Where each column is sorted largest to smallest. This makes it easier to detect 0s (legal moves), and ensures that all 4 of these boards are treated as equivalent.

I think astragalus should accept any board state that might appear in CotL, but store and output a canonical form. This wouldn't change any output advice since a good or bad move is agnostic to the ordering or items in the same column.

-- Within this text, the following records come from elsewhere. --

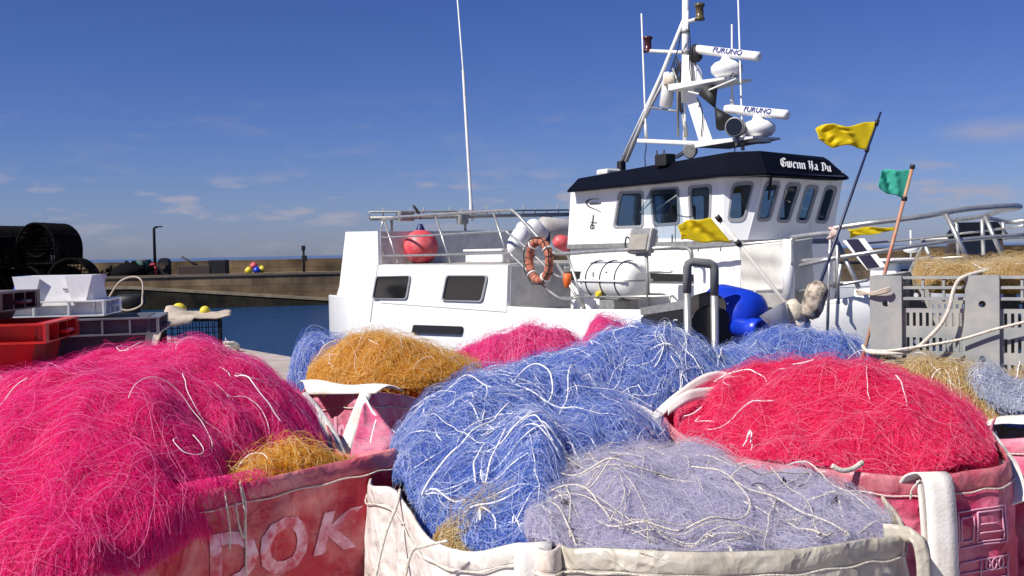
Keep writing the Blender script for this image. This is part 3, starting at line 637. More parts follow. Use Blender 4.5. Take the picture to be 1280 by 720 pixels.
sw = [[BS(x, y, .9) for x, y in q] for q in (((775, 242), (803, 241), (803, 282), (768, 283)), ((814, 238), (847, 236), (848, 278), (818, 280)), ((862, 235), (888, 233), (887, 274), (864, 275)))]
VC = 1.95
mirr = lambda p: Vector((p.x, 2 * VC - p.y, p.z))
wall('side_wall', S0, S1, S1t, S0t, sw, (0, .05, 0))
pw = [[Vector((a_, 3.0, 2.05)), Vector((b_, 3.0, 2.05)), Vector((b_, 3.0, 2.58)), Vector((a_, 3.0, 2.58))] for a_, b_ in ((-3.5, -2.75), (-2.6, -1.85), (-1.6, -.9), (-.7, -.25))]
wall('side_wall', mirr(S0), mirr(S1), mirr(S1t), mirr(S0t), pw, (0, -.05, 0))
# chamfer and front
C0 = Vector((.2, 1.15, Z0)); C1 = Vector((.38, 1.32, Z1)); D0 = Vector((.2, 2.75, Z0)); D1 = Vector((.38, 2.76, Z1))
def on_plane(px, py, a, b, c):
    n = (b - a).cross(c - a); d = ray(px, py); dl = Vector((d.dot(BU), d.dot(BV), d.z)); o = bl(CAMP); return o + dl * ((a - o).dot(n) / dl.dot(n))
cw = [on_plane(x, y, S1, C0, S1t) for x, y in ((917, 232), (941, 230), (929, 273), (911, 274))]
chn = (C0 - S1).cross(S1t - S1).normalized(); chn = chn if chn.dot(Vector((1, -1, 0))) < 0 else -chn
def proj(p, a, n): return p - n * (p - a).dot(n)
wall('corner_wall', S1, C0, proj(C1, S1, chn), S1t, [cw], chn * .05)
fw_px = [((957, 231), (974, 230), (962, 273), (947, 274)), ((984, 232), (1000, 232), (986, 275), (972, 275)), ((1008, 235), (1022, 235), (1009, 276), (996, 275)), ((1032, 236), (1045, 236), (1033, 276), (1020, 276))]
fn_ = (D0 - C0).cross(C1 - C0).normalized(); fn_ = fn_ if fn_.x < 0 else -fn_
fwin = []
for q in fw_px: fwin.append([on_plane(x, y, C0, D0, C1) for x, y in q])
vmax = max(p.y for w in fwin for p in w) + .06
D0 = Vector((.2, vmax, Z0)); D1 = Vector((.38, vmax + .06, Z1))
wall('front_wall', C0, D0, proj(D1, C0, fn_), proj(C1, C0, fn_), fwin, fn_ * .05)
mS1, mS1t = mirr(S1), mirr(S1t)
mb = MB(); mb.add([D0, mS1, mS1t, D1, D0 + Vector((-.05, 0, 0)), mS1 + Vector((-.05, -.03, 0)), mS1t + Vector((-.05, -.03, 0)), D1 + Vector((-.05, 0, 0))], [(0, 1, 2, 3), (7, 6, 5, 4), (0, 4, 5, 1), (1, 5, 6, 2), (2, 6, 7, 3), (3, 7, 4, 0)]); mb.build('corner_wall', M['white'], B)
bk = [S0 + Vector((.002, .051, 0)), mirr(S0) + Vector((.002, -.051, 0)), mirr(S0t) + Vector((.002, -.051, 0)), S0t + Vector((.002, .051, 0))]
bwin = [[Vector((-3.80 + .13 * (z_ - Z0) / (Z1 - Z0) + .002, y_, z_)) for y_, z_ in ((a_, 2.02), (b_, 2.02), (b_, 2.62), (a_, 2.62))] for a_, b_ in ((1.05, 1.55), (1.66, 2.24), (2.35, 2.85))]
wall('back_wall', *bk, bwin, (.05, 0, 0))
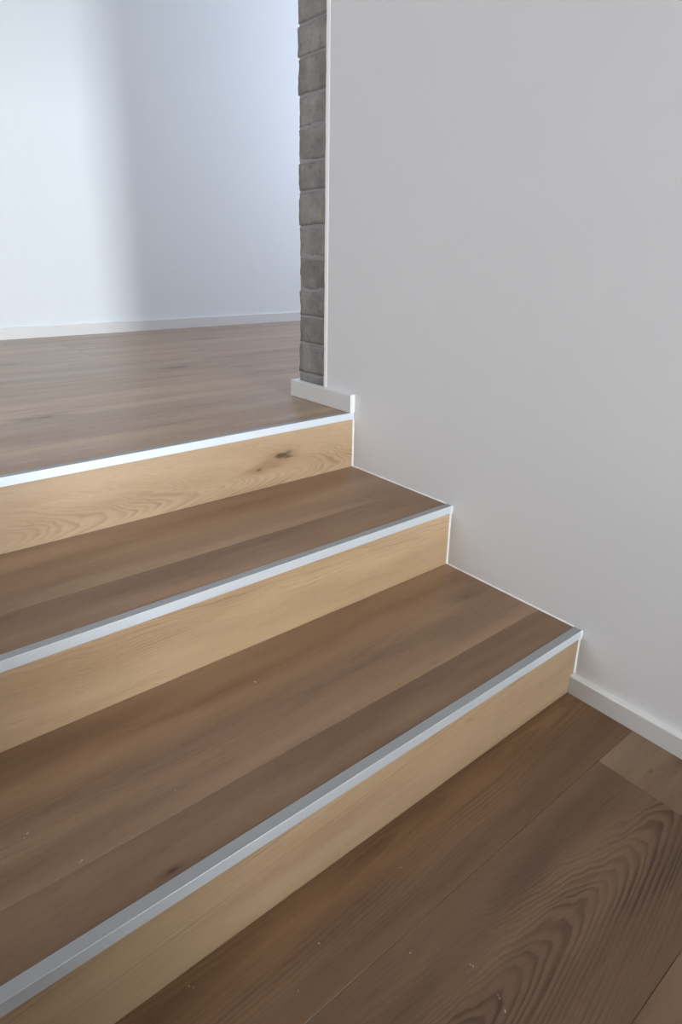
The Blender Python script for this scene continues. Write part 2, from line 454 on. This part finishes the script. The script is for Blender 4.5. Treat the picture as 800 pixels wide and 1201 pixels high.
# plaster edge bead beside the brick
bm = bmesh.new()
n = 150
prev = None
for i in range(n + 1):
    z = H3 + 0.055 + (ZC2 - H3 - 0.056) * i / n
    wv = 0.0022 * noise.noise(Vector((0, 0, z * 16))) + 0.0012 * noise.noise(Vector((3, 0, z * 60)))
    ring = [bm.verts.new(v) for v in ((0.004, YB0 - 0.013, z), (-0.0008, YB0 - 0.013, z), (-0.0022, YB0 - 0.004, z), (-0.0022, YB0 + 0.002 + wv, z), (0.004, YB0 + 0.004 + wv, z))]
    if prev:
        for k in range(5): bm.faces.new((prev[k], prev[(k + 1) % 5], ring[(k + 1) % 5], ring[k]))
    prev = ring
bmesh.ops.recalc_face_normals(bm, faces=bm.faces)
tag(link('trim_1', mesh(bm, 'trim_1'), M['sealant']), 'narrow white plaster edge strip running up beside the brick', 'trim', 'structure')

# ------------------------------------------------------------------ brick pier
pier = box('brick_pier', 0.008, 0.20, YB0 + 0.0005, YB1 - 0.006, H3 - 0.014, ZC2, M['mortar'])
tag(pier, 'narrow pier of rough grey bricks at the end of the white wall', 'pier')
joints = [H3 - 0.013, 0.619, 0.724, 0.815, 0.901, 1.006, 1.102, 1.207, 1.293, 1.390, 1.479, 1.581, 1.667, 1.76]
while joints[-1] < ZC2 - 0.12: joints.append(joints[-1] + 0.096)
joints[-1] = ZC2
for i in range(len(joints) - 1):
    z0, z1 = joints[i] + 0.0018, joints[i + 1] - 0.0018
    bm = bmesh.new()
    X0, X1_, A, B = 0.0, 0.198, YB0 + 0.001, YB1
    hx, hy, hz = (X1_ - X0) / 2, (B - A) / 2, (z1 - z0) / 2
    bmesh.ops.create_cube(bm, size=1, matrix=Matrix.Diagonal((2 * hx, 2 * hy, 2 * hz, 1)))
    bmesh.ops.subdivide_edges(bm, edges=bm.edges[:], cuts=7, use_grid_fill=True)
    off = Vector((i * 3.7, 1.3 * i, 9.1))
    for v in bm.verts:
        c = v.co
        # rounded, chipped arrises
        m_ = [abs(c.x) / hx, abs(c.y) / hy, abs(c.z) / hz]
        edge = sorted(m_)[1]
        nz = noise.noise(c * 22 + off) * 0.5 + noise.noise(c * 60 + off) * 0.3
        s = 0.0035 * nz
        if edge > 0.93: s -= 0.0018 + 0.0035 * max(0, noise.noise(c * 35 + off * 2))
        d = Vector((c.x / hx if m_[0] > 0.99 else 0, c.y / hy if m_[1] > 0.99 else 0, c.z / hz if m_[2] > 0.99 else 0))
        if c.y < -hy * 0.99 : d.y = 0                     # bedded against the plaster
        if c.x > hx * 0.99: d.x = 0
        v.co = c + d * s
    dx = random.uniform(-0.002, 0.003); dy = random.uniform(-0.0035, 0.0025)
    for v in bm.verts:
        if v.co.y > 0: v.co.y += dy
    bmesh.ops.recalc_face_normals(bm, faces=bm.faces)
    me = mesh(bm, 'brick')
    for pl in me.polygons: pl.use_smooth = True
    o = link('brick', me, M['brick'], pier)
    o.location = Vector((hx + X0 + 0.004 + dx, (A + B) / 2, (z0 + z1) / 2)) - pier.location
    o['seed'] = i * 2.3; o['tint'] = random.uniform(0.92, 1.2)

# ------------------------------------------------------------------ skirting boards
BH, BT = 0.048, 0.0187
def skirt_profile(h, t, e=0.0025):
    return [(0, 0), (t, 0), (t, h - e), (t - e * 0.3, h - e * 0.3), (t - e, h), (0, h)]
def board(name, p0, p1, out, z, h, t, mat=None, parent=None, miter=(0, 0)):
    """A skirting board from p0 to p1 (x, y) with its face towards out."""
    p0, p1, out = Vector(p0), Vector(p1), Vector(out)
    d = (p1 - p0).normalized()
    bm = bmesh.new(); rr = []
    for p, s, mt in ((p0, -1, miter[0]), (p1, 1, miter[1])):
        rr.append([bm.verts.new((p.x + out.x * a + d.x * s * mt * a, p.y + out.y * a + d.y * s * mt * a, z + b)) for a, b in skirt_profile(h, t)])
    n = len(rr[0])
    for i in range(n): bm.faces.new((rr[0][i], rr[0][(i + 1) % n], rr[1][(i + 1) % n], rr[1][i]))
    bm.faces.new(rr[0][::-1]); bm.faces.new(rr[1])
    bmesh.ops.recalc_face_normals(bm, faces=bm.faces)
    return link(name, mesh(bm, name), mat or M['white_gloss'], parent)
tag(board('baseboard_right', (0, YF), (0, O - 0.0002), (-1, 0), 0.0003, BH, BT), 'low white skirting board along the foot of the right wall', 'skirting', 'structure')
ub = board('baseboard_landing', (0, Y3 - 0.001), (0, YB1), (-1, 0), H3 + 0.0014, 0.058, BT, miter=(0, 1))
tag(ub, 'short white skirting board on the landing below the brick pier', 'skirting', 'structure')
rt = board('return_board', (0, YB1), (0.21, YB1), (0, 1), H3 + 0.0014, 0.058, BT, parent=ub, miter=(1, 0))
tag(board('baseboard_back', (XL, YD), (XR, YD), (0, -1), H3 + 0.0003, 0.066, 0.015), 'thin white skirting board along the far wall of the landing', 'skirting', 'structure')
tag(board('baseboard_left', (XL, O), (XL, YF), (1, 0), 0.0003, BH, BT), 'white skirting board on the wall opposite the right wall, out of view', 'skirting', 'structure')

# ------------------------------------------------------------------ windows (out of frame, they let the daylight in)
def window(name, plane, axis, hole, label):
    a, b, c, d = hole
    root = empty(name, (plane, (a + b) / 2, c) if axis == 'x' else ((a + b) / 2, plane, c))
    tag(root, label, 'window', 'structure')
    def bar(nm, u0, u1, z0, z1, dp, mat):
        if axis == 'x': o = box(nm, plane - dp, plane + dp, u0, u1, z0, z1, mat)
        else: o = box(nm, u0, u1, plane - dp, plane + dp, z0, z1, mat)
        o.location -= root.location; o.parent = root
    f = 0.05
    bar('window_frame', a, a + f, c, d, 0.025, M['white_gloss']); bar('window_frame', b - f, b, c, d, 0.025, M['white_gloss'])
    bar('window_frame', a + f, b - f, c, c + f, 0.025, M['white_gloss']); bar('window_frame', a + f, b - f, d - f, d, 0.025, M['white_gloss'])
window('window_1', XL - 0.10, 'x', WIN_LEFT, 'wide window in the left wall, out of view')
window('window_2', YF - 0.10, 'y', WIN_REAR, 'narrow tall window behind the viewer, out of view')
window('window_3', XR + 0.10, 'x', WIN_HALL, 'high window at the end of the landing, out of view')

# ------------------------------------------------------------------ crumbs of plaster and sawdust left on the boards
SPOTS = [(-0.242, 0.105, 0), (-0.667, -0.076, 0), (-0.856, -0.088, 0), (-0.692, -0.256, 0), (-0.696, -0.307, 0), (-0.703, -0.322, 0), (-1.037, -0.024, 0), (-0.919, -0.121, 0), (-0.01, -0.146, 0), (-0.754, -0.185, 0), (-0.55, 0.322, 1), (-0.967, 0.16, 1), (-1.18, 0.223, 1), (-0.717, 0.313, 1), (-1.129, 0.127, 1), (-0.304, 0.276, 1), (-0.089, 0.261, 1), (-0.269, 0.546, 2), (-0.28, 0.802, 2), (-0.869, 0.684, 2), (-0.817, 0.477, 2)]
for level, where in ((0, 'the lower floor'), (H1, 'the lowest tread'), (H2, 'the middle tread')):
    bm = bmesh.new()
    for (x, y, z) in [(p[0], p[1], level) for p in SPOTS if p[2] == (0, H1, H2).index(level)]:
        for k in range(random.choice((1, 1, 2))):
            r = random.uniform(0.0008, 0.0017)
            c = Vector((x + k * random.uniform(-0.006, 0.006), y + k * random.uniform(-0.006, 0.006), z + r * 0.57))
            v = bmesh.ops.create_icosphere(bm, subdivisions=1, radius=1, matrix=Matrix.Translation(c) @ Matrix.Rotation(random.uniform(0, 3), 4, 'Z') @ Matrix.Diagonal((r * random.uniform(1, 1.8), r * random.uniform(0.6, 1.1), r * 0.55, 1)))['verts']
            for q in v: q.co += Vector((random.uniform(-1, 1), random.uniform(-1, 1), 0)) * r * 0.2
    cr = link('dust_crumbs', mesh(bm, 'dust_crumbs'), M['crumb'])
    tag(cr, 'tiny pale crumbs of dust scattered over ' + where, 'dust', 'stuff')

lonnen commented 11 months ago

Here are some further optimizations that could be made for the game-state-tree:

The ordering of columns matters only relative to the same column on the other board. The following are all equivalent:

| 1 | 4 | 7 |
| 2 | 5 | 8 |
| 3 | 6 | 9 |

| 1 | 2 | 3 |
| 1 | 2 | 3 |
| 1 | 2 | 3 |
| 4 | 7 | 1 |
| 5 | 8 | 2 |
| 6 | 9 | 3 |

| 2 | 3 | 1 | 
| 2 | 3 | 1 |
| 2 | 3 | 1 |
| 7 | 1 | 4 |
| 8 | 2 | 5 |
| 9 | 3 | 6 |

| 3 | 1 | 2 |
| 3 | 1 | 2 |
| 3 | 1 | 2 |

... the other permutations are left as an exercise for the reader. Thus the game state space could be further reduced if columns were not only sorted internally, but also we sorted all columns by largest starting value, moving down the column as a tie breaker and ultimately into the corresponding column on the opponent's board. Thus the board above would become:

| 9 | 6 | 3 |
| 8 | 5 | 2 | 
| 7 | 4 | 1 | 

| 3 | 2 | 1 |
| 3 | 2 | 1 |
| 3 | 2 | 1 |
lonnen commented 11 months ago

As a further step for reducing the game-state-space, we can address the problem of symmetry across boards. While implementing the game requires an absolute sense of which player has the turn, answering the question of "what move to play next" can always assume the perspective of the active player, relatively. Consider the following position:

*
| 6 | 6 | 3 |
| 6 | 5 | 2 | 
| 0 | 0 | 0 | 

| 3 | 2 | 1 |
| 3 | 2 | 1 |
| 0 | 0 | 0 |

If we assume the top board is the active player (*), the die is rolled a 2, and they place it so as to cancel the opponent's column the board becomes:

| 6 | 6 | 3 |
| 6 | 5 | 2 | 
| 0 | 2 | 0 | 

*
| 3 | 0 | 1 |
| 3 | 0 | 1 |
| 0 | 0 | 0 |

But from the perspective of the now active player, the board position is equivalent to:

*
| 3 | 1 | 0 |
| 3 | 1 | 0 |
| 0 | 0 | 0 |

| 6 | 3 | 6 |
| 6 | 2 | 5 |
| 0 | 0 | 2 |

The challenge then becomes how does the implementer map an answer about this board back to the current, absolute game state so that it applies to the correct board and column, when one or both have shifted place. Concretely - if the roll is a 1, and the oracle answers that the correct placement is board 0, column 1 (0-ordered), how do we translate that back to the actual game state where that needs to be board 1, column 2?